» **DATASET EXTRACT**
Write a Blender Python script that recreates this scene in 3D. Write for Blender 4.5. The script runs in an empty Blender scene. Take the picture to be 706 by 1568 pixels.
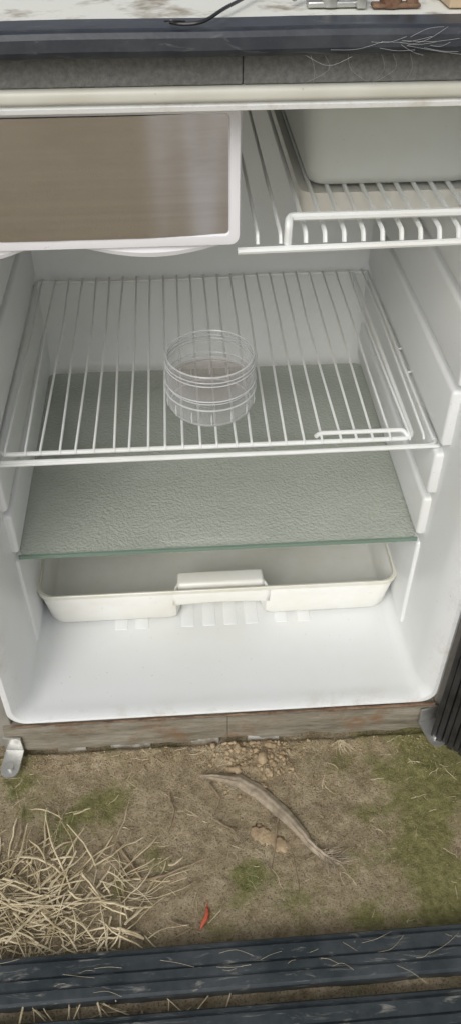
import bpy, bmesh, math, random
from mathutils import Vector, Matrix, noise
random.seed(7)
D=bpy.data; S=bpy.context.scene
S.view_settings.view_transform='Standard'; S.view_settings.look='None'; S.view_settings.exposure=0
col=S.collection
# ---------------------------------------------------------------- helpers
def link(o,parent=None):
    col.objects.link(o)
    if parent: o.parent=parent
    return o
def empty(name):
    e=D.objects.new(name,None); e.empty_display_size=.05; return link(e)
def from_bm(name,bm,mat,parent=None,smooth=True,angle=40):
    bmesh.ops.recalc_face_normals(bm,faces=bm.faces)
    me=D.meshes.new(name); bm.to_mesh(me); bm.free()
    if smooth:
        for p in me.polygons: p.use_smooth=True
        try: me.set_sharp_from_angle(angle=math.radians(angle))
        except Exception: pass
    o=D.objects.new(name,me); 
    if mat: me.materials.append(mat)
    return link(o,parent)
def add_box(bm,a,b,bev=0,seg=3):
    t=bmesh.new(); bmesh.ops.create_cube(t,size=1)
    a=Vector(a);b=Vector(b)
    for v in t.verts:
        v.co=Vector(((a.x+b.x)/2+v.co.x*(b.x-a.x),(a.y+b.y)/2+v.co.y*(b.y-a.y),(a.z+b.z)/2+v.co.z*(b.z-a.z)))
    if bev: bmesh.ops.bevel(t,geom=t.edges[:],offset=bev,segments=seg,profile=.5,affect='EDGES')
    me=D.meshes.new('t'); t.to_mesh(me); t.free(); bm.from_mesh(me); D.meshes.remove(me)
def box(name,a,b,mat,parent=None,bev=0,seg=3):
    bm=bmesh.new(); add_box(bm,a,b,bev,seg); return from_bm(name,bm,mat,parent)
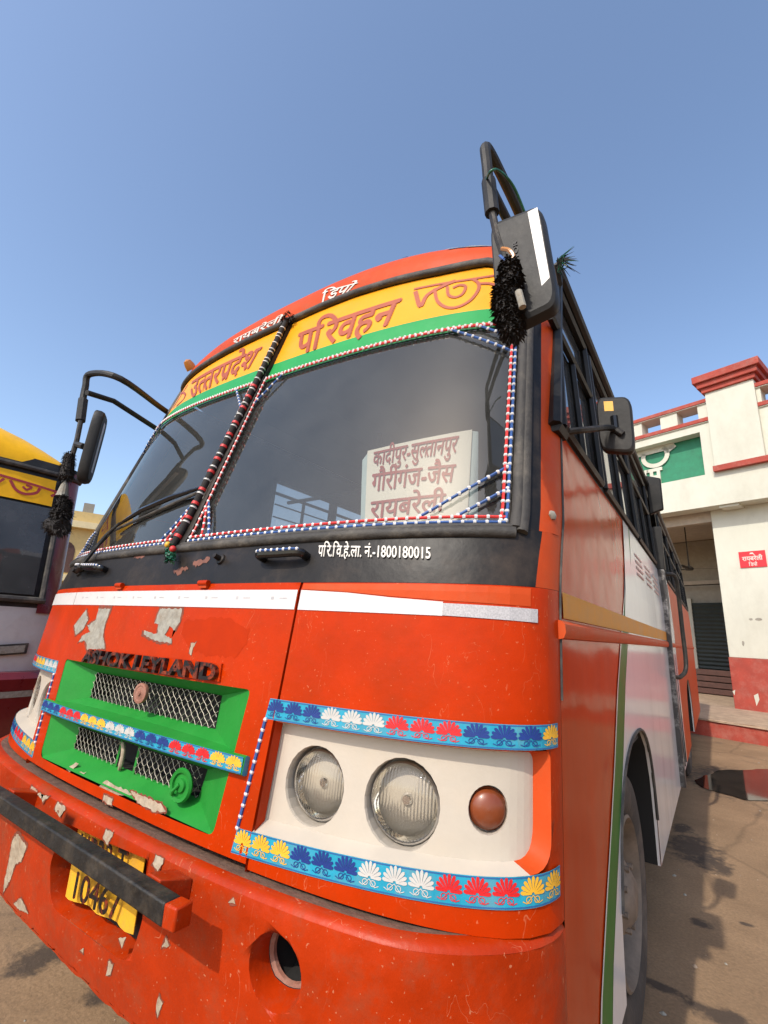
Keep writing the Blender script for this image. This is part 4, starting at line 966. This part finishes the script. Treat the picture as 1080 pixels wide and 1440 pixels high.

» **AIM**
Every entry must be written out exactly, with all pictures left out.

» **WORKED ANSWER**
Write a Blender Python script that recreates this scene in 3D. Write for Blender 4.5. The script runs in an empty Blender scene. Take the picture to be 706 by 1568 pixels.
import bpy, bmesh, math, random
from mathutils import Vector, Matrix, noise
random.seed(7)
D=bpy.data; S=bpy.context.scene
S.view_settings.view_transform='Standard'; S.view_settings.look='None'; S.view_settings.exposure=0
col=S.collection
# ---------------------------------------------------------------- helpers
def link(o,parent=None):
    col.objects.link(o)
    if parent: o.parent=parent
    return o
def empty(name):
    e=D.objects.new(name,None); e.empty_display_size=.05; return link(e)
def from_bm(name,bm,mat,parent=None,smooth=True,angle=40):
    bmesh.ops.recalc_face_normals(bm,faces=bm.faces)
    me=D.meshes.new(name); bm.to_mesh(me); bm.free()
    if smooth:
        for p in me.polygons: p.use_smooth=True
        try: me.set_sharp_from_angle(angle=math.radians(angle))
        except Exception: pass
    o=D.objects.new(name,me); 
    if mat: me.materials.append(mat)
    return link(o,parent)
def add_box(bm,a,b,bev=0,seg=3):
    t=bmesh.new(); bmesh.ops.create_cube(t,size=1)
    a=Vector(a);b=Vector(b)
    for v in t.verts:
        v.co=Vector(((a.x+b.x)/2+v.co.x*(b.x-a.x),(a.y+b.y)/2+v.co.y*(b.y-a.y),(a.z+b.z)/2+v.co.z*(b.z-a.z)))
    if bev: bmesh.ops.bevel(t,geom=t.edges[:],offset=bev,segments=seg,profile=.5,affect='EDGES')
    me=D.meshes.new('t'); t.to_mesh(me); t.free(); bm.from_mesh(me); D.meshes.remove(me)
def box(name,a,b,mat,parent=None,bev=0,seg=3):
    bm=bmesh.new(); add_box(bm,a,b,bev,seg); return from_bm(name,bm,mat,parent)
Keep writing the Blender script for this image. This is part 4, starting at line 966. This part finishes the script. Treat the picture as 1080 pixels wide and 1440 pixels high.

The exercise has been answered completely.